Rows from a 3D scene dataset
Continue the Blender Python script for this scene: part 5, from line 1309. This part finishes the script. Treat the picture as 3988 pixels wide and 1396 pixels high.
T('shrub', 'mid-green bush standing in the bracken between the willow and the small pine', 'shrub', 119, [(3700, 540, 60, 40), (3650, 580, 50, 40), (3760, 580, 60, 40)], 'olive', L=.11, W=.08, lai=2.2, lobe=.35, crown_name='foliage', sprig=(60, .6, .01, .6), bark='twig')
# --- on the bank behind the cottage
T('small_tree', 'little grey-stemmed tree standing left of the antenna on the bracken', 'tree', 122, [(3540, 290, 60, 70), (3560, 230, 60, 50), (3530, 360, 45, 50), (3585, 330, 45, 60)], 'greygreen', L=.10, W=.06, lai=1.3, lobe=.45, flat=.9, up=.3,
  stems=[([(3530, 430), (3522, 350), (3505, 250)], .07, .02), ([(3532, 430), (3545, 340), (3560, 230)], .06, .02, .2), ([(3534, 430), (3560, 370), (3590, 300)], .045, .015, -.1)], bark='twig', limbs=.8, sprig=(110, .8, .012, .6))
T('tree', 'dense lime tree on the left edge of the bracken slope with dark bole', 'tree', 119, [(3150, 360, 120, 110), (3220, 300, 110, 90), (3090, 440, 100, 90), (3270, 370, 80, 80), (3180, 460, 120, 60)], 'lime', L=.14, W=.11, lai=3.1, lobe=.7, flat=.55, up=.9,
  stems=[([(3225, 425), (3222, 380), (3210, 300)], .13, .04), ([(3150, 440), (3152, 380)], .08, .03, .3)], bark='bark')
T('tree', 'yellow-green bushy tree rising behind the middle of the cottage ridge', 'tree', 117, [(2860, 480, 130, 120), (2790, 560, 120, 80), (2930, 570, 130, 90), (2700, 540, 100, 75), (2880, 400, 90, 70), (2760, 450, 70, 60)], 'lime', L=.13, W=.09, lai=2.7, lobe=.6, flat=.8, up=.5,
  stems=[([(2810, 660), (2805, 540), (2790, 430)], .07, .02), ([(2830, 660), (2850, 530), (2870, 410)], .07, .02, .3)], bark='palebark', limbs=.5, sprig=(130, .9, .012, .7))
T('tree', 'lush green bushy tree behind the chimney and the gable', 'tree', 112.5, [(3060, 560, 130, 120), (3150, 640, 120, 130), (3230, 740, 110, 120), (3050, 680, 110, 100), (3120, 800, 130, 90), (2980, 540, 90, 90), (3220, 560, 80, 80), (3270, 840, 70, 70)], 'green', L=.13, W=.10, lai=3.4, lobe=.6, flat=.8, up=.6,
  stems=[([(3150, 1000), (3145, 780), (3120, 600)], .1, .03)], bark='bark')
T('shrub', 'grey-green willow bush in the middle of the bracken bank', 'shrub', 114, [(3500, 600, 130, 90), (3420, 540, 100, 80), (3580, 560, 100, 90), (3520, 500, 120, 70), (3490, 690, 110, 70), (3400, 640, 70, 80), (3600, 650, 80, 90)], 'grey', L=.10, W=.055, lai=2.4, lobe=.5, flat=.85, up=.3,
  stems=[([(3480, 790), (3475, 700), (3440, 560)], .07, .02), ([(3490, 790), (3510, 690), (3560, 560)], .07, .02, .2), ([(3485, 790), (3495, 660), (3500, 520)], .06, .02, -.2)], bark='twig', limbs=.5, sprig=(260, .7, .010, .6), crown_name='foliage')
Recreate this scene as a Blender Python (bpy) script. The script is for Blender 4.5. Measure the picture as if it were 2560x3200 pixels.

:: Stated exercise ::
Search the lines above for the string "script" and copy each line that has it.

:: Completed task ::
Continue the Blender Python script for this scene: part 5, from line 1309. This part finishes the script. Treat the picture as 3988 pixels wide and 1396 pixels high.
Recreate this scene as a Blender Python (bpy) script. The script is for Blender 4.5. Measure the picture as if it were 2560x3200 pixels.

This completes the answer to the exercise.